Container demurrage - a modern phenomenon

15 July 2015 |

Importers and exporters are often left without recourse to challenge container demurrage bills incured by shipping lines through no fault of their own. However, recent developments in London have raised som issues to take note of.

Container demurrage is often viewed as a contractural penalty charged by shipping lines where generally speaking, the re-delivery of a container to the shipping line is delayed.

This includes instances where containers are damaged and awaiting repairs. Demurrage is raised so that a shipping line does not have to prove the ctual damages it suffers when a container is effectively out of circulation.

Demurrage is usually charged to the party most closely related to the bill of lading: the named cosignee or importer under the bill of lading.
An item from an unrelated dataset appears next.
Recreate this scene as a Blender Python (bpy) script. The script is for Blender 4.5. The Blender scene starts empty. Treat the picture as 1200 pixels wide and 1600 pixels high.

In the recent decision of MSC v Cottenex Anstalt [2015], demurrage was claimed by MSC (carrier) against Lichtenstein Ansalt (shipper) for approximately USD 900,000.00 (R11.16 mil) for thirty-five containers over a period of three and a half years.

The containers were exported from the UAE and were discharged at the port of Chittagong, Bangladesh. The cargo carried in the containers was sold to a cotton company in Bangladesh but was never collected. On the date this case was heard, the cargo remained packaged in the containers detained at the port.

The main issue was whether the shipper was liable to pay the carrier demurrage for each day that the containers remained unavailable because [they] were still being used to hold cargo.

The court held that the carrier was entitled to claim demurrage for the containers but only for some three months after the date of discharge of the last of the containers. The decision turned primarily on the fact that the court considered the contracts of carriage as at an early end.

A few of the more noteworthy conclusions of the court related to the mitigation of losses by the carrier, demurrage as a liquidated damage and the 'no loss' principle which could prevent a carrier from claiming demurrage where it was not experiencing any economic loss as a result of the detention of the containers.

South African law has been slow to develop on this issue and it remains to be seen how our courts will deal with the historic nature of a demurrage charge, and the extent to which it can be claimed, in light of the South African Conventional Penalties Act. The court can reduce a penalty if it is deemed 'out of proportion' to the act or omission committed in breach of a contact. A further consideration is whether the total demurrage charged exceeds the value of the container.